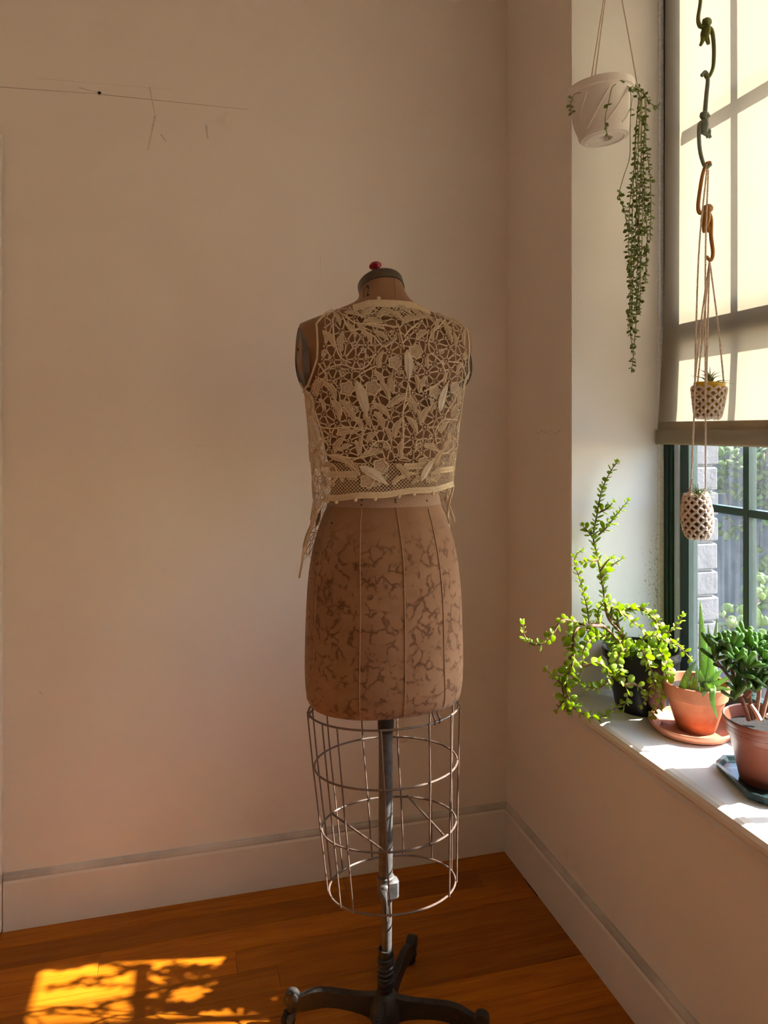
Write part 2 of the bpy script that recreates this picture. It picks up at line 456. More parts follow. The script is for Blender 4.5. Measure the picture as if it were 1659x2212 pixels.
def glass_mat():
    # dusty window pane: clear, with faint vertical rain streaks that scatter a little light
    t = NT('dusty_glass'); c = t.coord((1, 130, 2.2)); n = t.noise(c, 1.0, 2, .6)
    tr = t.n('ShaderNodeBsdfTransparent'); tr.inputs[0].default_value = (.95, .97, .96, 1)
    gl = t.n('ShaderNodeBsdfGlossy'); gl.inputs['Roughness'].default_value = .02
    lw = t.n('ShaderNodeLayerWeight'); fz = t.math('ADD', t.math('MULTIPLY', t.math('POWER', lw.outputs['Facing'], 5), .85), .03)
    m1 = t.n('ShaderNodeMixShader'); t.l(fz, m1.inputs[0]); t.l(tr.outputs[0], m1.inputs[1]); t.l(gl.outputs[0], m1.inputs[2])
    du = t.n('ShaderNodeBsdfTranslucent'); du.inputs[0].default_value = (.75, .78, .82, 1)
    m2 = t.n('ShaderNodeMixShader'); t.l(t.fac(n, .45, .8, .004, .026), m2.inputs[0]); t.l(m1.outputs[0], m2.inputs[1]); t.l(du.outputs[0], m2.inputs[2])
    return t.end(m2.outputs[0])
M['glass'] = glass_mat()
M['outlet'] = simple('ivory_plastic', (.74, .65, .55), .4, 0, .04, 20, .02)
M['pencil'] = simple('pencil', (.36, .29, .24), .9, 0, .2, 200, 0)
M['smudge'] = simple('scuff', (.60, .53, .46), .9, 0, .2, 200, 0)
M['dark'] = simple('dark_hole', (.01, .01, .01), .9, 0, .1, 50, 0)
M['dry'] = simple('dry_leaf', (.20, .09, .04), .8, 0, .3, 60, .3)
def clear_mat():
    t = NT('clear_glass'); tr = t.n('ShaderNodeBsdfTransparent'); tr.inputs[0].default_value = (.94, .96, .95, 1); return t.end(tr.outputs[0])
M['clear'] = clear_mat()

# ================================================================== THE SETTING
RX0, RY0, CEIL = -2.7, -4.3, 3.05          # room extents (room is x<0, y<0)
WV0, WV1 = -0.409, -1.42                   # window opening along the right wall
WZ0, WZ1 = 0.60, 2.78
THK = 0.36

# floor: sub-floor slab with separate oak boards on top
fl = MB().box((RX0, RY0, -.12), (THK, .1, -.018)).build('floor', M['dark'], smooth=False)
struct(fl, 'orange-brown oak strip floor with narrow boards running along the back wall')
board_me = {}
bw = .0826; y = 0.0; row = 0
rnd = random.Random(3)
while y > RY0:
    x = RX0 - rnd.uniform(0, .9)
    while x < 0:
        L = rnd.uniform(.75, 1.7); xa, xb = max(x, RX0), min(x + L, 0.0)
        if xb - xa > .05:
            b = MB().bbox((xa, y - bw + .0006, -.018), (xb - .0006, y - .0004, 0.0), .0009).build('floor_board', M['floor'], fl, smooth=False)
        x += L
    y -= bw; row += 1

wb = MB().box((RX0 - .1, 0, -.02), (0, .12, CEIL)).build('wall_back', M['wall'], smooth=False)
struct(wb, 'plain cream plaster back wall with pencil lines and scuffs')
wl = MB().box((RX0 - .1, RY0 - .1, -.02), (RX0, 0, CEIL)).build('wall_left', M['wall'], smooth=False); struct(wl)
wf = MB().box((RX0, RY0 - .1, -.02), (THK, RY0, CEIL)).build('wall_front', M['wall'], smooth=False); struct(wf)
ce = MB().box((RX0 - .1, RY0 - .1, CEIL), (THK, .12, CEIL + .1)).build('ceiling', M['wall'], smooth=False); struct(ce)
W2A, W2B = -2.15, -3.65                   # unseen opening in the same wall, added to brighten the room
m = MB()
m.box((0, WV0, -.02), (THK, .12, CEIL)).box((0, W2A, -.02), (THK, WV1, CEIL)).box((0, RY0, -.02), (THK, W2B, CEIL))
m.box((0, W2B, -.02), (THK, W2A, WZ0)).box((0, W2B, WZ1), (THK, W2A, CEIL))
m.box((0, WV1, -.02), (THK, WV0, WZ0)).box((0, WV1, WZ1), (THK, WV0, CEIL))
wr = m.build('wall_right', M['wall'], smooth=False)
struct(wr, 'cream plaster right wall with the deep window opening')
# plaster skins of the reveal
m = MB().box((.0015, WV0 - .0025, WZ0), (.30, WV0 + .0005, WZ1)).box((.0015, WV1 - .0005, WZ0), (.30, WV1 + .0025, WZ1)).box((.0015, WV1, WZ1 - .0025), (.30, WV0, WZ1 + .0005))
m.build('reveal_plaster', M['jamb'], wr, smooth=False)

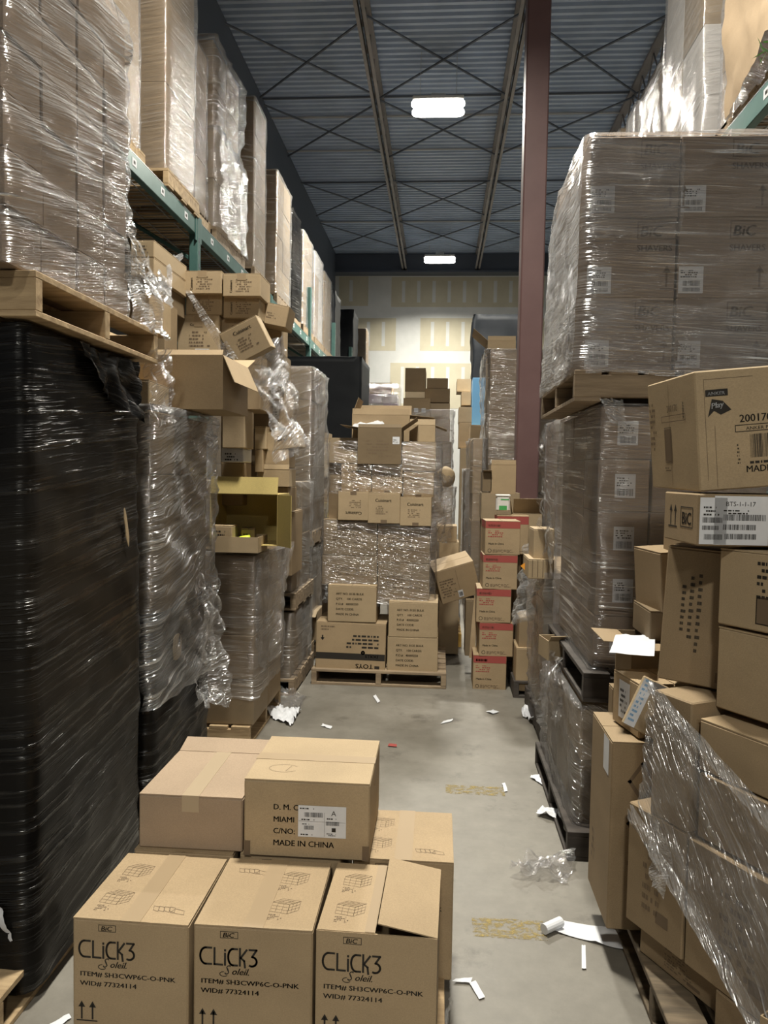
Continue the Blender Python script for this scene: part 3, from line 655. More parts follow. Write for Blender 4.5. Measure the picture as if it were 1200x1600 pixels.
# ---- jumble above and behind it
def rect_kraft(r, Y, d, label, mat='kraft', **kw): return carton_at(r, Y, d, label, mat, **kw)
CUI = lambda w, h, s=.020: [P_text('Cuisinart', w * .30, h * .74, s, bold=.02), *smear(w * .28, h * .25, w * .5, h * .4, 5, 1, 5)]
def cui_rot(w, h): return [P_text('Cuisinart', w * .25, h * .15, .020, bold=.02, rot=PI / 2), *smear(w * .35, h * .2, w * .45, h * .6, 6, 1, 8)]
g = 'cartons of the toppled kitchenware pile'
def dims(r, Y): return atY(r[2], r[1], Y).x - atY(r[0], r[1], Y).x, atY(r[0], r[1], Y).z - atY(r[0], r[3], Y).z
def cbox(r, Y, label, rot=False, d=.26, pr=True, **kw):
    w, h = dims(r, Y); kw.setdefault('tape', 'tape'); return carton_at(r, Y, d, label, kw.pop('mat', 'tan'), prints={'F': cui_rot(w, h) if rot else CUI(w, h)} if pr else None, group=g, name='kitchenware_carton', **kw)
cbox((345, 555, 407, 640), 4.6, 'base carton under right column of toppled kitchenware pile', pr=False, mat='brown', d=.4)
cbox((278, 558, 343, 640), 4.6, 'base carton under left column of toppled kitchenware pile', pr=False, mat='brown', d=.4)
cbox((277, 492, 343, 558), 4.55, 'large kitchenware carton with barcode label above torn box', d=.3, stickers=[('F', .11, .015, .085, .035, [P_barcode(.115, .02, .075, .025)])])
cbox((345, 497, 400, 555), 4.6, 'kitchenware carton behind the tilted one')
cbox((290, 460, 347, 492), 4.55, 'kitchenware carton, middle left of toppled pile', True)
cbox((349, 463, 405, 497), 4.55, 'kitchenware carton, middle right of toppled pile', True)
cbox((286, 423, 346, 459), 4.5, 'kitchenware carton, top left of toppled pile', True)
cbox((348, 427, 407, 463), 4.5, 'kitchenware carton, top right of toppled pile', True)
w, h = .235, .195
p = atY(393, 531, 4.38)
carton(w, .15, h, (p.x + .03, 4.36, p.z - .10), 'tilted kitchenware carton sliding off toppled pile, corner down', 'tan', ry=-27, rx=6, rz=0, group=g, prints={'F': CUI(w, h, .03)}, tape=None)
p = atY(428, 497, 4.8)
carton(.19, .2, .13, (p.x, 4.8, p.z - .06), 'plain carton tipping behind the tilted kitchenware carton', 'kraft', ry=11, prints={'F': smear(.06, .04, .07, .04, 3, 1)})
carton_at((400, 510, 440, 552), 4.9, .2, 'brown carton beneath the tipping plain carton', 'kraft')
carton_at((400, 552, 440, 625), 4.9, .3, 'tall brown carton filling space under the tipping carton', 'grey')
sheet('loose_film', 'twisted clear film strand across the toppled kitchenware pile', 'plastic wrap', [tuple(atY(288, 452, 4.33)), tuple(atY(300, 456, 4.33)), tuple(atY(372, 560, 4.25)), tuple(atY(352, 565, 4.25))], 'film5', 6, 26, .02, 8, 12, ragged=.1)
sheet('loose_film', 'clear film pocket drooping under the tilted kitchenware carton', 'plastic wrap', [tuple(atY(345, 540, 4.3)), tuple(atY(445, 520, 4.5)), tuple(atY(455, 600, 4.5)), tuple(atY(385, 590, 4.25))], 'film5', 20, 18, .05, 6, 13, ragged=.08, sag=.03)
sheet('loose_film', 'long clear film veil below the tipping carton on left', 'plastic wrap', [tuple(atY(400, 575, 4.5)), tuple(atY(450, 570, 4.7)), tuple(atY(486, 700, 4.7)), tuple(atY(440, 720, 4.4))], 'film5', 18, 24, .05, 6, 14, ragged=.08)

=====

• [Goal] Select every line above that contains the word "this", and copy it.

• [Written reply]
Write part 2 of the bpy script that recreates this picture. It picks up at line 456. More parts follow. The script is for Blender 4.5. Measure the picture as if it were 1659x2212 pixels.
Continue the Blender Python script for this scene: part 3, from line 655. More parts follow. Write for Blender 4.5. Measure the picture as if it were 1200x1600 pixels.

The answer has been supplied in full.